Non-Photorealism Rendering

* Interaction (except for what have been supplied by the skeleton code)
    -  't' and 'T': Toggle texture
    -  '+' / '-' : Change the silhouette line width
    -  Mouse left key drag : Move the point light around the object

* Silhouette

    I didn't actually detect the silhouette by myself but made OpenGL did it for me... Greg said it's hard to draw open shapes this way, but I don't quite understand. If there are edges that shared by only one triangle, then it's not a silhouette edge by definition. Otherwise, for every edge that shared by 2 triangles, we can test the dot products. Simply render the scene twice, one with front faces filled and another with front faces culled and depth buffer on. Other people also do it by pulling the back faces a bit backward (towards the camera) for better silhouette.
    I did search a lot on how to fast detect silhouette edges. The most common and quite efficient way is to randomly grab a bunch of edges as seeds, and search each neighbor until a silhouette edge is found. Once an edge is found, it's easy to trace this silhouette line. The drawback of this method is, it cannot guarantee to find all the silhouette edges. However, it works very well most of the time because we don't even need the whole silhouette in a non-photorealistic image. For each following frame, we can use the silhouette of the previous frame as the start point because of the frame coherence. 
    Nonetheless, I don't think this algorithm is very effective. Given a very huge set of polygons, it would still be a lot of work to find the silhouette edges one by one. Coherence between frames is not always so helpful. (And I don't think the implementation is simple :p) On the other hand, I really don't want to do brute force, check every edges in every frame. (It's not hard but kind of silly...) Since OpenGL can do that nicely and effectively, why not just use?
    One drawback is the lines may not be connective in the joint points, especially when the lines are thick. The pull-backward method I mentioned above can solve this problem and yield identical line width.

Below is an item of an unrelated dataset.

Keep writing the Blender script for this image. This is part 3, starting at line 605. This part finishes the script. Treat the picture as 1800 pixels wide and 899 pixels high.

And of course, I lost flexibility in controlling the silhouette by leaving it to OpenGL.

* Cel-Shading

    I referred to Cel-Shading (by Sami "MENTAL" Hamlaoui)@ GameDev.net for this part.
    The idea is quite simple: assign 3 colors to represent bright, light and dark respectively. I didn't directly use the 1D texture as the article suggests (I tried, but it didn't work...). Instead, I have an array as look up table for those 3 colors, and use the intensity (which is (I/ Distance^2) * (N·L) ) as the index.
    There are problems with this simple algorithm. First, I didn't do ray casting so I cannot handle the shadow. (See the teapot above, right side should not be lit by should be in shadow.) Second, there are serious aliasing with per vertex shading. The border between two colors is zigzag but not smooth. (It looks fine with the teapot but worse with things like a sphere. I would love to do per pixel shading, but give me a video card first please...) 

* Texture

    I was planed to use mipmap (which seems to be suggested by the skeleton code?) but not being success. Now I simply bind the proper texture for every triangle. Still, it doesn't look every pleasing, with some distortion in *thin* triangles and noticeable discrepancy between different textures. Part of the problem may be the texture itself and part of it may be the texture mapping scheme, which is EYE_PLANE in this case.